Since 2004, Robert Manning has been the Mars Exploration Program Chief Engineer at NASA's Jet Propulsions Laboratory in Pasadena, California where he is responsible for ensuring that current and future missions to Mars succeed. In early 2008 he was also named the chief engineer for the Mars Science Laboratory Mission, a new rover mission set to land on Mars in 2010. Prior to these roles, Robert Manning lead the "spacecraft" systems engineering team for the Mars Exploration Rover (MER) project that landed twin rovers, Spirit and Opportunity, on the surface of Mars in early 2004.
Before MER, Robert Manning was the Chief Engineer for the very exciting 1997 Mars Pathfinder mission where he also led its entry, descent and landing team. Prior to Pathfinder he developed computers and fault tolerant electronic systems for JPL's deep space missions. Rob has been working at JPL since 1980.

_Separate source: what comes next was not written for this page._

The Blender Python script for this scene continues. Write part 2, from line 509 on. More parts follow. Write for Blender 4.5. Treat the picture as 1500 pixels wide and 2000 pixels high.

As a result of his successes at JPL, Robert Manning has received two NASA medals and is in the Aviation Week Magazine Space Laureate Hall of Fame in the Smithsonian Air and Space Museum. In 2004 SpaceNews magazine named Robert Manning as one of 100 people who made a difference in civil, commercial and military space since 1989.
Robert Manning is a graduate of Caltech and Whitman College where he studied math, physics, computer science and control systems. He makes his home in Pasadena with his wife Dominique and their daughter, Caline.